Lord Pearson of Rannoch
Main Page: Lord Pearson of Rannoch (Non-affiliated - Life peer)Department Debates - View all Lord Pearson of Rannoch's debates with the Leader of the House
(12 years ago)
Lords ChamberMy Lords, that would be very attractive and definitely worth going for. However, I expect that while we might go for, at best, a cut, we may need to settle for, at worst, a real freeze to actual payment levels.
My Lords, I press the noble Lord on two agreeable exchanges he had with his noble friends, the noble Lords, Lord Howell and Lord Dholakia. The noble Lord, Lord Howell, agreed that reform of the EU would be a wonderful thing. Does the Leader of the House agree that to get any reform of the European Union, to retrieve a comma from the treaties of Rome, requires unanimity among all 27 members? Secondly, on the claim of the noble Lord, Lord Dholakia, that 3 million jobs depend on our membership of the European Union, I thought that we had killed this old chestnut some years ago. Does the Leader of the House agree that we do indeed have 3 million jobs, making and exporting things to clients within the European Union, but they have 4.5 million jobs making and exporting things to us and we are in fact their largest client? Were we to leave the European Union, there is no prospect of any of our jobs being lost. On the contrary, millions of jobs would be created because we would be set free from the clutches of this corrupt octopus.

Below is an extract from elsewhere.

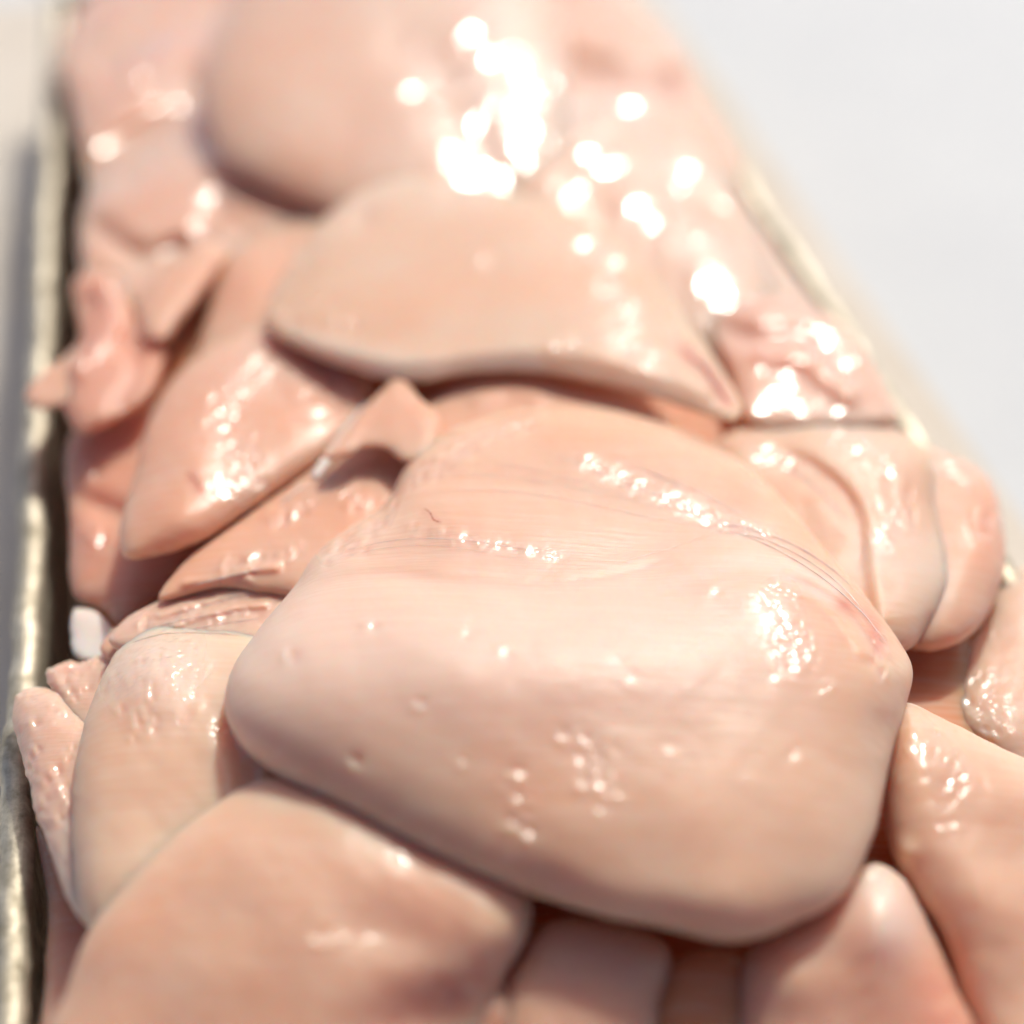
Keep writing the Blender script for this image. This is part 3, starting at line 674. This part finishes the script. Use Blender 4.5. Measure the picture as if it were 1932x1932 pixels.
# --- the flap under the lip of the flat breast
piece('s3', 'chicken_sheet', [(780, 830), (800, 770), (850, 735), (930, 712), (1010, 715), (1080, 740), (1180, 765), (1260, 800), (1150, 860), (950, 870)],
      .000, 6, 40, M_thin, 'wet orange tinted sheet in the shade under the lip of the flat pale breast', c=(980, 790),
      ops=[('r', [(900, 750), (960, 735), (1010, 745)], 14, 2)])
piece('flap', 'chicken_flap', [(752, 714), (790, 750), (830, 790), (815, 850), (768, 872), (725, 846), (690, 845), (655, 862), (610, 862), (660, 800), (712, 745)],
      .009, 5, 26, M_thin, 'small pointed triangular flap of meat sticking up under the flat breast lip', c=(728, 806), wob=1.0,
      ops=[('r', [(640, 860), (700, 770), (745, 725)], 10, 1.0)], tint=[('white', [(620, 850), (660, 790)], 12, .3)])
piece('p3', 'chicken_breast', [(500, 612), (520, 545), (560, 480), (612, 412), (680, 362), (765, 336), (890, 348), (1010, 374), (1130, 430), (1230, 520), (1310, 620), (1370, 710), (1400, 775), (1385, 795, 120), (1340, 785, 160), (1240, 752, 200), (1120, 722, 220), (1000, 702, 220), (880, 705, 220), (800, 720, 220), (725, 716, 200), (650, 695, 160), (570, 662, 120)],
      .008, 16, 90, M_pale, 'flat pale chicken breast mid heap with a smooth top and thick lower lip', c=(900, 560), n=360, wob=.8, Tb=4,
      ops=[('r', [(520, 630), (620, 660), (760, 680), (900, 665), (1050, 660), (1200, 690), (1320, 735)], 26, 2.0),
           ('g', 850, 520, 300, 90, 0, -1), ('r', [(1190, 430), (1300, 590), (1400, 740)], 130, -4.5), ('r', [(560, 500), (500, 600)], 40, -2),
           ('r', [(1260, 640), (1330, 690), (1380, 760)], 12, -1.5)],
      tint=[('red', [(1290, 660), (1340, 710), (1375, 760)], 14, .75), ('white', [(560, 640), (760, 690), (1000, 690)], 26, .4), ('white', [(640, 400), (760, 350), (900, 370)], 40, .25)], wav=.35)

# --- right front
piece('p19', 'chicken_breast', [(1690, 1335), (1710, 1326), (1790, 1362), (1900, 1415), (2040, 1490), (2120, 1750), (2080, 2050), (1960, 2120), (1880, 2050), (1820, 1900), (1770, 1760), (1710, 1670), (1672, 1580), (1672, 1440)],
      -.022, 20, 90, M_pale, 'long pale chicken breast running down the right edge, glare patch at its top', c=(1880, 1680), sy=.2, sx=-.05,
      ops=[('r', [(1700, 1420), (1760, 1560), (1880, 1700)], 60, 2), ('g', 1700, 1610, 26, 26, 0, 3)], tint=[('red', [(1790, 1790), (1850, 1930)], 40, .25)])
piece('p18', 'chicken_breast', [(1395, 1830), (1450, 1760), (1560, 1700), (1640, 1630), (1700, 1655), (1750, 1740), (1800, 1850), (1860, 2000), (1800, 2120), (1500, 2140), (1400, 2040)],
      -.024, 18, 80, M_pink, 'pink chicken piece standing under the right end of the big front breast, out of focus', c=(1600, 1900), sy=.35,
      ops=[('g', 1665, 1740, 60, 90, 10, 4), ('g', 1500, 1850, 60, 60, 0, 2)], tint=[('red', [(1760, 1880), (1800, 1960)], 60, .5), ('white', [(1640, 1660), (1680, 1740)], 60, .6)])
piece('p16', 'chicken_breast', [(985, 1800), (1040, 1740), (1150, 1740), (1260, 1790), (1250, 1900), (1230, 2060), (1100, 2120), (940, 2080), (930, 1920)],
      -.022, 14, 70, M_pink, 'tan piece below the middle of the big front breast, at the bottom edge', sy=.3)
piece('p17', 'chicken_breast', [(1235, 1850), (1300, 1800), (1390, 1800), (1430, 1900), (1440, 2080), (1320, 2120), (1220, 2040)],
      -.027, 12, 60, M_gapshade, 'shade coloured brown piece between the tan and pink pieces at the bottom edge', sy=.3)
piece('red', 'chicken_strip', [(640, 1930), (720, 1860), (850, 1840), (960, 1850), (1000, 1940), (960, 2080), (760, 2120), (640, 2040)],
      -.024, 12, 60, M_rose, 'reddish strip under the lip of the tan breast at the bottom edge', sy=.3, tint=[('red', [(720, 1880), (900, 1880)], 90, .4)])

# --- the big front breast
piece('m', 'chicken_breast', [(762, 888, 120), (795, 848, 120), (870, 803, 120), (970, 778, 130), (1100, 768, 140), (1240, 795, 140), (1370, 850, 140), (1465, 930, 150), (1560, 1042, 150), (1640, 1135, 140), (1697, 1210, 130),
                  (1722, 1262, 140), (1714, 1318, 200), (1690, 1400, 360), (1668, 1490, 480), (1645, 1580, 560), (1590, 1690, 640), (1500, 1742, 680), (1390, 1778, 700), (1250, 1752, 700), (1130, 1728, 700), (1010, 1688, 660),
                  (880, 1640, 600), (750, 1580, 540), (600, 1505, 460), (500, 1448, 360), (446, 1395, 260), (424, 1330, 200), (442, 1258, 150), (500, 1172, 120), (556, 1105, 110), (590, 1050, 110), (650, 1000, 110), (725, 950, 120)],
      .005, 36, 150, M_fibre, 'big plump chicken breast across the front with a creamy rolled front and fibrous creased back', c=(1080, 1260), n=480, rings=130, sx=-.04,
      anchor=(1000, 1100), wav=.3, wob=1.6,
      ops=[('r', [(560, 1080), (700, 1050), (860, 1065), (1010, 1075), (1150, 1060), (1300, 1010), (1420, 985)], 60, -3.0),
           ('s', [(560, 1095), (700, 1075), (900, 1092), (1060, 1096), (1180, 1075), (1300, 1040)], 12, -2.0, 110),
           ('g', 1050, 1230, 420, 130, 0, 3.5), ('g', 1450, 1100, 150, 70, 25, 3), ('g', 1050, 900, 330, 90, 8, -6.0), ('g', 800, 1250, 240, 140, 0, 2),
           ('r', [(770, 900), (950, 910), (1180, 950), (1330, 990)], 22, -.5), ('r', [(1000, 840), (1180, 910), (1360, 975)], 26, -.4),
           ('r', [(1480, 1065), (1580, 1120), (1660, 1200)], 12, 1.2), ('r', [(1470, 1095), (1570, 1150), (1630, 1230)], 12, 1.2),
           ('r', [(1525, 1100), (1600, 1150), (1650, 1220)], 9, -1.0), ('g', 1300, 1700, 160, 60, 0, 1.5), ('g', 1030, 1690, 60, 60, 0, -1.5)],
      tint=[('red', [(850, 925), (1050, 930), (1300, 940)], 110, .13), ('red', [(1590, 1135), (1640, 1175), (1660, 1220)], 20, .7), ('red', [(1480, 1085), (1600, 1150)], 12, .35),
            ('white', [(540, 1210), (900, 1210), (1350, 1190)], 190, .5), ('white', [(1250, 1110), (1420, 1060), (1560, 1110)], 36, .5), ('red', [(800, 965), (830, 985)], 6, .4)])

# --- fibres on the creased back of the big breast
rs = random.Random(5)
LN = [[(775, 905), (880, 895), (1000, 905), (1130, 930), (1250, 958), (1360, 985)], [(800, 930), (930, 925), (1080, 945), (1220, 975), (1350, 995)],
      [(1010, 845), (1100, 880), (1200, 920), (1300, 955), (1390, 985)], [(900, 870), (1020, 890), (1150, 925), (1260, 950)],
      [(1130, 850), (1220, 890), (1310, 935), (1400, 985)], [(640, 1040), (760, 1018), (880, 1020), (1000, 1036), (1120, 1030)],
      [(620, 1058), (720, 1035), (830, 1030), (930, 1045), (1010, 1062)], [(1160, 1062), (1260, 1036), (1360, 1005), (1440, 1000)],
      [(1330, 985), (1420, 1000), (1500, 1030), (1570, 1075), (1630, 1130)], [(1340, 1000), (1430, 1015), (1510, 1050), (1580, 1100), (1645, 1170)],
      [(1380, 1000), (1470, 1040), (1550, 1090), (1620, 1150), (1675, 1215)], [(1200, 880), (1290, 915), (1370, 955), (1430, 990)]]
for i, q in enumerate(LN):
    strand('m', 'fibre', q, rs.uniform(.06, .12) if i < 8 else rs.uniform(.15, .25), M_sinew, seed=i, sink=.88 if i < 8 else .7)
for i, q in enumerate([[(320, 1160), (400, 1140), (480, 1112)], [(280, 1185), (370, 1165), (470, 1150)], [(300, 1200), (400, 1180), (500, 1165)]]):
    strand('s2', 'fibre', q, .12, M_sinew, seed=30 + i)
strand('p3', 'blood_thread', [(1296, 668), (1330, 700), (1352, 732), (1378, 762)], .35, M_blood, seed=41, sink=.5)
strand('p3', 'blood_thread', [(1318, 676), (1345, 705), (1362, 735)], .2, M_blood, seed=42, sink=.5)
strand('p7', 'blood_thread', [(352, 890), (366, 903), (378, 922)], .12, M_blood, seed=43)
strand('s1', 'fibre', [(520, 955), (548, 935), (580, 905)], .3, M_sinew, seed=44)
strand('s1', 'fibre', [(360, 1105), (430, 1088), (500, 1072)], .25, M_sinew, seed=45)
strand('p5a', 'fibre', [(1470, 870), (1540, 920), (1600, 985)], .2, M_sinew, seed=46)
strand('p13', 'fibre', [(240, 1215), (310, 1196), (400, 1195), (460, 1200)], .15, M_sinew, seed=47)
strand('m', 'blood_thread', [(800, 958), (812, 968), (818, 980), (832, 986)], .10, M_blood, seed=40)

My Lords, I do not think that the noble Lord has slain this particular chestnut, if that is not mixing my metaphors too much. The fact is that an enormous amount of jobs in this country are linked to our membership of the EU through exports to the EU. However, the noble Lord may wish to take heart that, despite tough conditions, British exports of goods have increased in the past two years to China by 72%, to India by 94% and to Russia by 109%. So we can get the best of all worlds: we can have rising exports, better trade within the single market and better trade with the rest of the world.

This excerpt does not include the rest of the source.